Daoud had formed the unfortunate belief that the battle group was much more powerful than it in fact was. He assumed that the great majority of the 3,300 soldiers arriving in Helmand would be ‘bayonets’ and that, in the words of a senior British officer, ‘there were going to be three thousand Paras running around all over the place’. The number of fighting soldiers in the battle group, including the Royal Irish, the Gurkhas and, later, the Fusiliers, was less than a third of the overall number. The others were there to support them. Try as they might, British commanders never succeeded in managing Daoud’s extravagant expectations.

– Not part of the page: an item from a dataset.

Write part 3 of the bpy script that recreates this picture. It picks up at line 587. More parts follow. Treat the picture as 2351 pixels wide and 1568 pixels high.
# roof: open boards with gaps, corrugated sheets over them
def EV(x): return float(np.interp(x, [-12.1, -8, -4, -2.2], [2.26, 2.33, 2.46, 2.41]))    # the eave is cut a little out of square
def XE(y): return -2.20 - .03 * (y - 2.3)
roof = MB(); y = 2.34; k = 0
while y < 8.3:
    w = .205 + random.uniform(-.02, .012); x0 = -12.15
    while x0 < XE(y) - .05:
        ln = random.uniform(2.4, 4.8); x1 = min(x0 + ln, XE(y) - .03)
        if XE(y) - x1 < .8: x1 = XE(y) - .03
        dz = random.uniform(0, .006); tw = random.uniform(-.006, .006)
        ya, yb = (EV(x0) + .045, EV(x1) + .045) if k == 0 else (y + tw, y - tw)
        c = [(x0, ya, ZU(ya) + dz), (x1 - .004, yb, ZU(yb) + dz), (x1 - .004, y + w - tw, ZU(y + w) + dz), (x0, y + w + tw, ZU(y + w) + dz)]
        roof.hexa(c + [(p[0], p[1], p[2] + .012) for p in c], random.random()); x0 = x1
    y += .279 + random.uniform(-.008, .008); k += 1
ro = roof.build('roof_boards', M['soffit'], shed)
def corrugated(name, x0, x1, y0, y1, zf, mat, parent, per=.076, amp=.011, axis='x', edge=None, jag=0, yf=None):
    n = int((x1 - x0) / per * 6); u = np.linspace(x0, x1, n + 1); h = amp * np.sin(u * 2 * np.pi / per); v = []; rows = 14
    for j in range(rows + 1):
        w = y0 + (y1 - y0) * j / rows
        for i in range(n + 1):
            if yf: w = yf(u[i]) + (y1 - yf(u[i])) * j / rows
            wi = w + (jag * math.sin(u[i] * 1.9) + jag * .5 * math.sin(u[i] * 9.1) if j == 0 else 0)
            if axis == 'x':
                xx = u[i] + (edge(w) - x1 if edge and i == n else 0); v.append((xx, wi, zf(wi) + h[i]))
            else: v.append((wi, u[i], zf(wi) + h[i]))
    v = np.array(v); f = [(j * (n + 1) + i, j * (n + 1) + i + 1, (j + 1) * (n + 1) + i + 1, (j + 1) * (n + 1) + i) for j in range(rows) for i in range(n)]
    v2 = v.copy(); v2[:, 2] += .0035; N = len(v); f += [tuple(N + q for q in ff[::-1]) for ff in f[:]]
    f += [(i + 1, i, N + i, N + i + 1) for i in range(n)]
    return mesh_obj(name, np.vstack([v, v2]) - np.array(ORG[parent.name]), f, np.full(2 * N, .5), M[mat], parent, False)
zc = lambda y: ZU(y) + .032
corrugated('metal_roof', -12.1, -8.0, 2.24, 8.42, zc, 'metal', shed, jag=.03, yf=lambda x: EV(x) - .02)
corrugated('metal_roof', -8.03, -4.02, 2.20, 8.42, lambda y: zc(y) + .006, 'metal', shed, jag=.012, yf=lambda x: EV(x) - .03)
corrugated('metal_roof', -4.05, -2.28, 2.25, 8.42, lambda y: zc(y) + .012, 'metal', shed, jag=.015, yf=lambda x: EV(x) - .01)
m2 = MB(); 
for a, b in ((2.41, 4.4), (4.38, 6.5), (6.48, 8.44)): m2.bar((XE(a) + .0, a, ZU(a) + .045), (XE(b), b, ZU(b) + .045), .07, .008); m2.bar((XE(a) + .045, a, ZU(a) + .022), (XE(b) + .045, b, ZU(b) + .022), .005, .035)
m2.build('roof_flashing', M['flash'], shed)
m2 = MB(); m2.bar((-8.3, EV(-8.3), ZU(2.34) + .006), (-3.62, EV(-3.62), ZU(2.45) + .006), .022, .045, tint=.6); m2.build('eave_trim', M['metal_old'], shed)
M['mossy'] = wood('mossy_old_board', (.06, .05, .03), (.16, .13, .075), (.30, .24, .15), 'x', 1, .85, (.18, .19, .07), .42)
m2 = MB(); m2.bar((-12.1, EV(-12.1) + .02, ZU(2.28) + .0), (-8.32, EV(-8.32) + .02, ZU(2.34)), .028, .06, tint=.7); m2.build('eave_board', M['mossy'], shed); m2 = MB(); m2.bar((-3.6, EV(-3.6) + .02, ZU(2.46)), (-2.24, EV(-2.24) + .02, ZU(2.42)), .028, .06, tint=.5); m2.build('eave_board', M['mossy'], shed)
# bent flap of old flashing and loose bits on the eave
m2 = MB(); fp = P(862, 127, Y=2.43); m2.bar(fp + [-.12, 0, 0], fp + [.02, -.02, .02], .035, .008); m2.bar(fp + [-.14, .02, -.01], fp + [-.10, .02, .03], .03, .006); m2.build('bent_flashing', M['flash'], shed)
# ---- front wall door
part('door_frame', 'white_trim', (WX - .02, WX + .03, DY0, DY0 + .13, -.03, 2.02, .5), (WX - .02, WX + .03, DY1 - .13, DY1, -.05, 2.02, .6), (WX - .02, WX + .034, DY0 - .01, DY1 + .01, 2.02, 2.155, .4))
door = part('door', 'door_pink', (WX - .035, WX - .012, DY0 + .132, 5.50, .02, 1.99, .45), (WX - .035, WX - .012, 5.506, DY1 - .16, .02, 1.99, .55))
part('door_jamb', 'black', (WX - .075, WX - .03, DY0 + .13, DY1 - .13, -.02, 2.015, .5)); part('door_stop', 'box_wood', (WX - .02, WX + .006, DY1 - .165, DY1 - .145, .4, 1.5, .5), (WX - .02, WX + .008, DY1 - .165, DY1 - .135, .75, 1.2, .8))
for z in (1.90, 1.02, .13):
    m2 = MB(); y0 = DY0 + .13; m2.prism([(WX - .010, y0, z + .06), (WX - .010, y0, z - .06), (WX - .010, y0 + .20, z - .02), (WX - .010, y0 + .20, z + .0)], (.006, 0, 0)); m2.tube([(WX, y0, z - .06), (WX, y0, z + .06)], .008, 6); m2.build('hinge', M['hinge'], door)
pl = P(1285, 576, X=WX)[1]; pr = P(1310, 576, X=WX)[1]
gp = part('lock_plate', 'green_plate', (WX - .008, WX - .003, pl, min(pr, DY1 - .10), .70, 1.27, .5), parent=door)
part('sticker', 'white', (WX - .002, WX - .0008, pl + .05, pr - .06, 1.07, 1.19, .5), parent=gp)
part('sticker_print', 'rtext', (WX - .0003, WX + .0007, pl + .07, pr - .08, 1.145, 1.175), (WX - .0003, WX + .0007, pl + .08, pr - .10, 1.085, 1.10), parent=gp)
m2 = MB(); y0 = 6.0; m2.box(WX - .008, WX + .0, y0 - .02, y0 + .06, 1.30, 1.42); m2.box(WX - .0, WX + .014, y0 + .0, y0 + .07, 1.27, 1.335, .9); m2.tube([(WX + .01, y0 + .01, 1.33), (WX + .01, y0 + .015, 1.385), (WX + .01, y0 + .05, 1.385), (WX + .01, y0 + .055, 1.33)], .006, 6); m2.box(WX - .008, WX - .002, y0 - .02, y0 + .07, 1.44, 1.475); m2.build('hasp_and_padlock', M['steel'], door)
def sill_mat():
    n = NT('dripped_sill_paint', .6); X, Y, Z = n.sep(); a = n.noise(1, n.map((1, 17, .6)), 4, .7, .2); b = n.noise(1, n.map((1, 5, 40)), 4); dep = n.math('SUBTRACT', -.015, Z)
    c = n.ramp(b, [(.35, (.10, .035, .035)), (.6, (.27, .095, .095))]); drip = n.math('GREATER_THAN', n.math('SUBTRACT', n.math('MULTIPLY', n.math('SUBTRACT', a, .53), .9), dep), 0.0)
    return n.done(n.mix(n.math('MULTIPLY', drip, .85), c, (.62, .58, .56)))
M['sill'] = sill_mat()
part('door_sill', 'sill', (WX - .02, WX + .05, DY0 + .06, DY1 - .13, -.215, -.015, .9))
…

Daoud was also frustrated by the battle group’s late arrival. The deployment had been delayed while the Dutch prevaricated over their contribution to the NATO effort in southern Afghanistan. As a result, said Daoud, there was a ‘security gap’ in Helmand, which the Taliban were now exploiting energetically. Encouraged by the security vacuum, they had been arriving in large numbers from exile in Pakistan and were urging local leaders to join them in a holy war. Four out of the twelve district police chiefs had been killed in the six months before the Paras arrived. In the spring of 2006, the outlying northern district of Baghran fell under insurgent control.
The British plan was to secure the Triangle, then gradually extend their presence northwards up the heavily populated Helmand river valley as conditions and resources allowed. The obvious place from which to begin delivering the ‘Sangin effect’ was a bleak desert camp, a few miles south of Sangin town, called FOB Robinson, which had been built by the Americans. It was easily defended and well placed to disrupt the insurgents’ movements up and down the valley.
The possibility of putting a British company in there had been discussed. But Tootal was wary of placing his men in a fixed location where half their energies would go into defending themselves. His preference was to man the base with Afghan National Army troops who had passed through training courses that, in theory at least, had turned them into decent soldiers. They then received further instruction from British OMLTs (Operational Mentoring Liaison Teams) provided by soldiers from 7 RHA. The CO of 7 RHA, Lieutenant Colonel David Hammond, was happy to put an Afghan battalion, under the control of his OMLTs, into Robinson.
That would leave a Para company free to patrol the area, supporting the ANA and carrying out their own operations, engaging with the local people and generating a climate of security. They would spread the message about development and prepare the ground for the PRT, but also fight the Taliban where they found them.
This arrangement would be easier to sustain than a fixed presence. The force’s movements would be unpredictable and, it was hoped, keep the enemy off balance. It required fewer men than the labour-intensive business of garrisoning a fixed base. Above all, the risk of getting bogged down was minimised.
Before the operation could be launched, however, the Taliban seized the initiative. On 18 May, gunmen launched a fierce attack on the district centre in Musa Qaleh, a small but symbolically and strategically important town in northern Helmand. About twenty members of the Afghan National Police (ANP) were killed. Musa Qaleh was 60 miles south of Baghran, which was already in insurgent hands. The attack suggested that the Taliban were now set on a campaign to seize the towns of the north, and use them as a springboard for the conquest of the whole area.